Países de língua túrquica ponderam resposta coordenada à desinformação, enquanto plataformas tecnológicas globais contornam a regulação nacional
Notícias falsas e desinformação são um problema global que afeta tanto o Oriente como o Ocidente.
"Há tantas plataformas — YouTube, Instagram — onde os cidadãos também difundem informação falsa e o governo não consegue fazer nada", disse Zarina Kalmuratova, especialista principal do Departamento de Política de Informação do Ministério da Cultura, Informação e Política da Juventude da República do Quirguistão.

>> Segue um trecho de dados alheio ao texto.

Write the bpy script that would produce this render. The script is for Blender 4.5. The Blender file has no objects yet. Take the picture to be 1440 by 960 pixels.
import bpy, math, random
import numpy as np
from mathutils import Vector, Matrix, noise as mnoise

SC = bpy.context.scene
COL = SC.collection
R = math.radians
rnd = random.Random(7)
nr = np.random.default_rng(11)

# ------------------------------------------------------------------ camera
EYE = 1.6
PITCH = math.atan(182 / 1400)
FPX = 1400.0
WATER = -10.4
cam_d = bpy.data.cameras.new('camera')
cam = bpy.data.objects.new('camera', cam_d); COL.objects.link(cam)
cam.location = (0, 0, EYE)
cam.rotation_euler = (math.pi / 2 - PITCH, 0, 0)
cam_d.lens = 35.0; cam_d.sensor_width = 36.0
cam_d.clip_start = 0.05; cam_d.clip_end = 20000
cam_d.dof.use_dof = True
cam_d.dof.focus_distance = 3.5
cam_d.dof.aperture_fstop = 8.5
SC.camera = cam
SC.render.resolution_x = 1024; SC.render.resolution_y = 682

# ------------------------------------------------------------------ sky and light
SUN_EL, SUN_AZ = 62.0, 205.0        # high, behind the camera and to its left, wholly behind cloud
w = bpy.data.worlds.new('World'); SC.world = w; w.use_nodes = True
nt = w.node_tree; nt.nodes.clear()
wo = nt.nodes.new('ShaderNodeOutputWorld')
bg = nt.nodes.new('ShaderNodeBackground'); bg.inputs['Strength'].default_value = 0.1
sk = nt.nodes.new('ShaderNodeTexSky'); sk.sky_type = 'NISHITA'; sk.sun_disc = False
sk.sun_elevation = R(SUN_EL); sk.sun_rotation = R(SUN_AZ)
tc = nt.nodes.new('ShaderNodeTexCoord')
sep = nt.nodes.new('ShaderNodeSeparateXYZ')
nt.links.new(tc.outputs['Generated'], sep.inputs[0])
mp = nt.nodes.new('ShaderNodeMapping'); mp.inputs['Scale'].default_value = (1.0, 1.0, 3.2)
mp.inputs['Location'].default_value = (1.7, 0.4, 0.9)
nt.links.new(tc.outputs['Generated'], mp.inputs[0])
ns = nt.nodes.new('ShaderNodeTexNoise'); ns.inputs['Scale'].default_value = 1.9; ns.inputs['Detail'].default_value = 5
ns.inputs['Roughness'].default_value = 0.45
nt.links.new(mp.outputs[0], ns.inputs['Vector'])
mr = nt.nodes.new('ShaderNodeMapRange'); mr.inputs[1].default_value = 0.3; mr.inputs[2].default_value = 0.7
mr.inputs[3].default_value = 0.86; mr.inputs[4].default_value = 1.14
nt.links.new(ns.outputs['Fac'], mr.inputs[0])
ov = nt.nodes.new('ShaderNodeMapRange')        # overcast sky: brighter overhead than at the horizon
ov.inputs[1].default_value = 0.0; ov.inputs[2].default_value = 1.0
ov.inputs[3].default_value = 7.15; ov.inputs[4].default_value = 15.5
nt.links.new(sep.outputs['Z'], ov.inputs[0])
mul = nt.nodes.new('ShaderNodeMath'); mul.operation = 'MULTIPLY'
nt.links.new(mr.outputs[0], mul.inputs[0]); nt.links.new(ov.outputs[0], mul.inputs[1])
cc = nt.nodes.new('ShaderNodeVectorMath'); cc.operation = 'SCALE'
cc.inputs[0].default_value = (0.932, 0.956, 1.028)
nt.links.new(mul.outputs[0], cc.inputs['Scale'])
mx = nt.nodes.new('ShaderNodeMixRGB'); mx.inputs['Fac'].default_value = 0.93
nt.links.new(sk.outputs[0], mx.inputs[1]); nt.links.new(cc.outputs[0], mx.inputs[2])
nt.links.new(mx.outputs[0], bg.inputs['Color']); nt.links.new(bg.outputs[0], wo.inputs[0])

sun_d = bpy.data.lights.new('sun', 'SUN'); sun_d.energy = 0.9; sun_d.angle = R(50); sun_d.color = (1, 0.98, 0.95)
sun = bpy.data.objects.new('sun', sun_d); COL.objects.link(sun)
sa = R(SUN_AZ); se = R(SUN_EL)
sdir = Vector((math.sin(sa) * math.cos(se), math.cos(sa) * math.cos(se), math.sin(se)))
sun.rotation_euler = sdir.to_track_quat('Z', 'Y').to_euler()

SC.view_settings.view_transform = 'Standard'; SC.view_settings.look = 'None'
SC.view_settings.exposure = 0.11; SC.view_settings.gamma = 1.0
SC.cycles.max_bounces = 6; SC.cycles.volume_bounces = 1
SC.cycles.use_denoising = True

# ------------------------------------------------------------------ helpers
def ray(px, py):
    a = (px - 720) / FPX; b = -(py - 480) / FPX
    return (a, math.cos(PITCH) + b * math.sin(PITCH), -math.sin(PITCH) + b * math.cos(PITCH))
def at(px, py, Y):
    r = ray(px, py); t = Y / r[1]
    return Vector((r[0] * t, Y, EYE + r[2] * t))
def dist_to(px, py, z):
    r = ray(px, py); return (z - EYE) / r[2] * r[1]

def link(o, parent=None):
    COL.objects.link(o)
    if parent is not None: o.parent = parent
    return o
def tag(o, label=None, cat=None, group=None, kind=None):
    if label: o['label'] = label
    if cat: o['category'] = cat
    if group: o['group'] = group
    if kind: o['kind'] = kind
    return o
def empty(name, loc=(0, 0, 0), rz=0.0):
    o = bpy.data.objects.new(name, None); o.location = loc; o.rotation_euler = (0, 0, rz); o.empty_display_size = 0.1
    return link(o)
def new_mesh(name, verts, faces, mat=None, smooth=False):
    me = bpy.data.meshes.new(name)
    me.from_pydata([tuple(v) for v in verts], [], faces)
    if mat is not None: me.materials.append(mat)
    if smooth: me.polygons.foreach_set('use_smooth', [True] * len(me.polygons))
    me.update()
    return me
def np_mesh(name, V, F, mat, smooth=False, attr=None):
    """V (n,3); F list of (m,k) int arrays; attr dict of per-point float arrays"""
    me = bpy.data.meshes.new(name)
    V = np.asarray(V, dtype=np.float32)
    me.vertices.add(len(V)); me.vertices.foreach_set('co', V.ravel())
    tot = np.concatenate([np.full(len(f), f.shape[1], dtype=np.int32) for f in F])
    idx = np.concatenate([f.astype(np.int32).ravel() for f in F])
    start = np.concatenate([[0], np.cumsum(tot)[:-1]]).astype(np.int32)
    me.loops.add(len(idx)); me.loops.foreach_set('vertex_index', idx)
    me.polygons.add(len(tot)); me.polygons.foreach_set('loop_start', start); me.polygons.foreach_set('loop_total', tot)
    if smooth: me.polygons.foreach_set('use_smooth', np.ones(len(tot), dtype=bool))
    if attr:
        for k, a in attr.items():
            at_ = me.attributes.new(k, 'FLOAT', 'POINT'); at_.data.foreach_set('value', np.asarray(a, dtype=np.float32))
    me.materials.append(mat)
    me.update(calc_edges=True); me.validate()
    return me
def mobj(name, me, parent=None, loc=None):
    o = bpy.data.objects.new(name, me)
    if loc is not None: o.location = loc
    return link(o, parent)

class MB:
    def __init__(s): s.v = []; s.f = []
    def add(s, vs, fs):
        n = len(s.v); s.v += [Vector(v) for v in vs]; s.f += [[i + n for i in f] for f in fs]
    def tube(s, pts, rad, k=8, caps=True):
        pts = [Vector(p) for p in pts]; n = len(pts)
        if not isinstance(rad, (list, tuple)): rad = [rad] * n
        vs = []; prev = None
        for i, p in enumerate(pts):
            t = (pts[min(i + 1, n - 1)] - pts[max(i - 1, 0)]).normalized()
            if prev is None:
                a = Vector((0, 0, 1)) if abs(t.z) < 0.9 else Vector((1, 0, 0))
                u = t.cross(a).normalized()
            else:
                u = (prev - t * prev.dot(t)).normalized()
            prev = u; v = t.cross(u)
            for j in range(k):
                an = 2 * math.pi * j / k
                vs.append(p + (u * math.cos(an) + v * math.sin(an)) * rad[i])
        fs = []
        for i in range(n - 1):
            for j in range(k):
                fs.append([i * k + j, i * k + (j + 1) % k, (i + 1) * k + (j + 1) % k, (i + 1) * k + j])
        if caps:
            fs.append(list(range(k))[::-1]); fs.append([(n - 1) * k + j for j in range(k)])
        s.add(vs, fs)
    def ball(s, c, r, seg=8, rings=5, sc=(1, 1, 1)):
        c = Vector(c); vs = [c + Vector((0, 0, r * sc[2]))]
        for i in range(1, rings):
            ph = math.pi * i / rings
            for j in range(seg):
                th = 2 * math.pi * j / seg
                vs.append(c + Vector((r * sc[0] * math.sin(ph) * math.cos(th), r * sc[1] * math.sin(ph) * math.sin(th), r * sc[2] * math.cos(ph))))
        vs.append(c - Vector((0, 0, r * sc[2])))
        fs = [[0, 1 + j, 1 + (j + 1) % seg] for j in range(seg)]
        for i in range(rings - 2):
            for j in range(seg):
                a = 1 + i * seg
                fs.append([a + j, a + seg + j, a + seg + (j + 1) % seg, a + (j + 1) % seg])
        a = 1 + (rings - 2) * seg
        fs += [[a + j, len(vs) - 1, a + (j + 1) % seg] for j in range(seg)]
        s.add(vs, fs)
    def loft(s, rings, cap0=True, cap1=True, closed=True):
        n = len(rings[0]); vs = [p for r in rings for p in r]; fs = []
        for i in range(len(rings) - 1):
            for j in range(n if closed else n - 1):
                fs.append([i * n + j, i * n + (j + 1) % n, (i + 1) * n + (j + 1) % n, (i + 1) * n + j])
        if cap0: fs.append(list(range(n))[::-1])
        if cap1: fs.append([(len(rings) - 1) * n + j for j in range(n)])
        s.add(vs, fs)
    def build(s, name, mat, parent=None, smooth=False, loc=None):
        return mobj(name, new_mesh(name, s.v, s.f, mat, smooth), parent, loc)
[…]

Numa entrevista à Euronews, a sua frustração condensa um desafio que enfrenta governos em todo o mundo: como aplicar leis nacionais quando a informação circula em plataformas globais que operam fora da jurisdição de um só país.
Como especialista principal no Governo do Quirguistão, confronta-se com os limites do esforço do país para combater a desinformação online.
Quando o Quirguistão aprovou uma lei contra notícias falsas em 2022, críticos alertaram de imediato que a legislação podia tornar-se numa ferramenta de censura governamental, silenciando a dissidência sob o pretexto de proteger os cidadãos. Dois anos depois, falando numa recente conferência sobre media em Bacu, no Azerbaijão, Kalmuratova garante que esses receios não se confirmaram.
"Sim, foi percebida como uma restrição. Como se fosse um instrumento para bloquear ou encerrar sites. Mas, na prática, isso não aconteceu", afirmou.
Ao abrigo do quadro do Quirguistão, particulares que considerem ter sido visados por informação falsa podem pedir a intervenção das autoridades. Os serviços solicitam então ao meio em causa que retire o conteúdo no prazo de 24 horas. Sites que recusem podem ser bloqueados até dois meses, uma sanção que Kalmuratova descreve como moderada e não draconiana.
Pressionar plataformas globais
Mesmo assim, o mecanismo de aplicação falha quando os conteúdos surgem em plataformas internacionais. A solução proposta por Kalmuratova passa por pressionar gigantes tecnológicos como a Meta e a Google a abrirem operações oficiais nos países de língua túrquica, criando mecanismos de responsabilização hoje inexistentes.
"Seria um passo decisivo na luta contra a desinformação", argumentou durante a conferência, que reuniu responsáveis dos media de toda a Organização dos Estados Túrquicos (OET).
A OET integra Turquia, Azerbaijão, Cazaquistão, Quirguistão e Uzbequistão como membros de pleno direito, com a Hungria, o Turquemenistão e outros como observadores. Estes países estendem-se num amplo arco geográfico desde o sudeste da Europa, passando pelo Cáucaso, até à Ásia Central.
Para lá da restrição
O vice-ministro da Cultura e Informação do Cazaquistão, Kanat Iskakov, apresentou uma estratégia complementar centrada em criar alternativas fiáveis em vez de limitar-se a bloquear conteúdos problemáticos.
"Temos de desenvolver abordagens coordenadas aos padrões jornalísticos para os serviços digitais, para construir a confiança do público", disse Iskakov na conferência.
A ênfase em padrões harmonizados e produção colaborativa de conteúdos sugere que estes países reconhecem que a credibilidade, e não apenas a fiscalização, ditará o sucesso no combate à desinformação.
O objetivo passa por fortalecer órgãos de comunicação social nacionais em que o público confie, reduzindo o apelo de fontes pouco fiáveis.
Uma experiência regional
Os encontros de Bacu, incluindo a 12.ª reunião do Grupo de Trabalho sobre Media e Informação e a 7.ª conferência ministerial, representam o mais recente passo nos esforços da OET para estabelecer políticas comuns para os media em sistemas políticos diversos.
A iniciativa levanta questões complexas sobre o equilíbrio entre proteger os cidadãos de falsidades nocivas e preservar espaço para a crítica e o debate legítimos. A experiência do Quirguistão ilustra simultaneamente o apelo e os limites da regulação ao nível nacional num ecossistema digital interligado.
O próximo fórum de media da OET terá lugar na Turquia e os Estados-membros abordarão temas como a forma de fazer cumprir padrões quando as plataformas operam à escala global, como construir a confiança do público e de que modo a cooperação regional pode oferecer respostas que os países, isoladamente, não conseguem alcançar.